Record extracts:
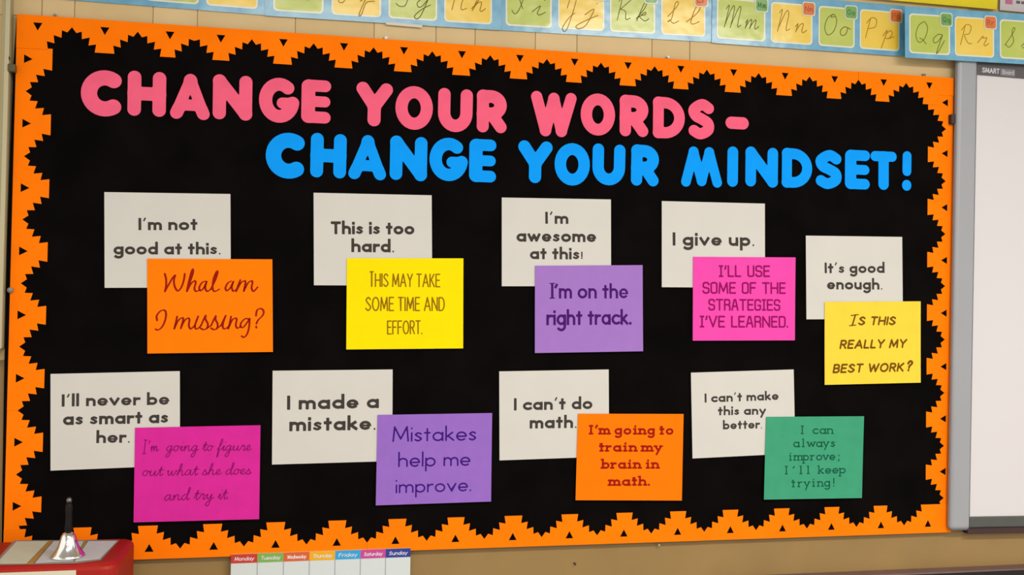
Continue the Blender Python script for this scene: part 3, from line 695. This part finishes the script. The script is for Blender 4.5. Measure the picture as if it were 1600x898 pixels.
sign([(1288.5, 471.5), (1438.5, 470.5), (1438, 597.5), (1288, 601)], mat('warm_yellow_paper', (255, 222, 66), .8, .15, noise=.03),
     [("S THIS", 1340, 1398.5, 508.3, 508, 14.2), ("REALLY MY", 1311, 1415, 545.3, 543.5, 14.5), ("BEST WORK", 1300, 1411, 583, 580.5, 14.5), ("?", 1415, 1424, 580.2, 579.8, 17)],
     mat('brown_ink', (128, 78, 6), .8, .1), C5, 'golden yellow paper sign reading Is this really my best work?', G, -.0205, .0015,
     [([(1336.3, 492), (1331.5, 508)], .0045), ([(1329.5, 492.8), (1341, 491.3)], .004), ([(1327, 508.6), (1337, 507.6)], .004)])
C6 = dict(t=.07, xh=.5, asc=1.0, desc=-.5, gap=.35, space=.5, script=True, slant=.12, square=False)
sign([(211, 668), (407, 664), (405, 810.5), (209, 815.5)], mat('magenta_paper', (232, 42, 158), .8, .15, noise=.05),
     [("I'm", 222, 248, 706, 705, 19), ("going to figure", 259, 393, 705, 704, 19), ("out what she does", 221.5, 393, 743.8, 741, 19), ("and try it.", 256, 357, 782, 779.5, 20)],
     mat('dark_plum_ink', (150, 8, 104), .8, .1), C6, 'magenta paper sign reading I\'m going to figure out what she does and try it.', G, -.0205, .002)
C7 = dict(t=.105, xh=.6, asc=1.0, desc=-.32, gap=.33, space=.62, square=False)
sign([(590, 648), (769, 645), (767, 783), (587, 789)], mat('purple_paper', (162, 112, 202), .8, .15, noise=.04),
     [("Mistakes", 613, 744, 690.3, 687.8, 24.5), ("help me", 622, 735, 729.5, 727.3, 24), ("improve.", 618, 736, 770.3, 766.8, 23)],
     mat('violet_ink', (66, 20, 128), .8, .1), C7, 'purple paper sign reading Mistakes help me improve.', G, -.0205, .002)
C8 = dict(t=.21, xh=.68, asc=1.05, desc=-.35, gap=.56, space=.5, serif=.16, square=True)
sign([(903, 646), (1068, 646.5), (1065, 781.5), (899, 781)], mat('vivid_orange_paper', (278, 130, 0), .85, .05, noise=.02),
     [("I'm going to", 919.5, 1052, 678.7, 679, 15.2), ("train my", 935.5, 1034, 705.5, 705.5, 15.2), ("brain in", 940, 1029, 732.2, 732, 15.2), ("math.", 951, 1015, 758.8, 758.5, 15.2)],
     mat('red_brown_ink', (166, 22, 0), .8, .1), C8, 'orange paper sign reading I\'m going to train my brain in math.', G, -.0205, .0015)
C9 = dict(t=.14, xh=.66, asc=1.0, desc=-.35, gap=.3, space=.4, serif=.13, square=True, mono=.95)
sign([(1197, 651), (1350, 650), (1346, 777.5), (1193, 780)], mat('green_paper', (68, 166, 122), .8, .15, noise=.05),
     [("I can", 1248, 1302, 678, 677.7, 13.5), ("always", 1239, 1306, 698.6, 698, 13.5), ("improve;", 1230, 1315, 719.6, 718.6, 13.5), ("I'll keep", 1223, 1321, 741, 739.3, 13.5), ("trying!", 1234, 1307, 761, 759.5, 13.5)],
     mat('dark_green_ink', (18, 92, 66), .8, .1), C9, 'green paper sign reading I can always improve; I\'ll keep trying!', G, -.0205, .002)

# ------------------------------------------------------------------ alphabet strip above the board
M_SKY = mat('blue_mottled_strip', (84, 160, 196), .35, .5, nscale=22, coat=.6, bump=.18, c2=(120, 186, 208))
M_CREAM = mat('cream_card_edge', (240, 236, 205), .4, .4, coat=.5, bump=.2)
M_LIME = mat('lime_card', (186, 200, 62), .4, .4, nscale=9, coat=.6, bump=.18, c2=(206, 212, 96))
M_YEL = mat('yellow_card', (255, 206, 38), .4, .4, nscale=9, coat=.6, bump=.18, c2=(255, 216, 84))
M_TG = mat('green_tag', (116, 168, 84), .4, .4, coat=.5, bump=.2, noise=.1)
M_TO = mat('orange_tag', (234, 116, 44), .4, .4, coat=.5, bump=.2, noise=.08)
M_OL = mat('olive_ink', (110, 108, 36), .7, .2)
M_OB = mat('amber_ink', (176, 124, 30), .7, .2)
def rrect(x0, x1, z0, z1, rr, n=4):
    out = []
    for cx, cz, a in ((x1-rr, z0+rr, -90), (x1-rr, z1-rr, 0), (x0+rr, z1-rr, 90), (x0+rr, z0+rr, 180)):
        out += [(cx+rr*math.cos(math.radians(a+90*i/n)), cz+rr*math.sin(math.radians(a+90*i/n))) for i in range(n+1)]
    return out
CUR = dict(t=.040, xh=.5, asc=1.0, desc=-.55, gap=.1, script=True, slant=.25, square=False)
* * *
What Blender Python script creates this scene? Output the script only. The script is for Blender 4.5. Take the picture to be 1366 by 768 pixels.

Problem to solve: Say how many lines of the data include the word "picture". Respond with the number alone.

Result of the exercise: 2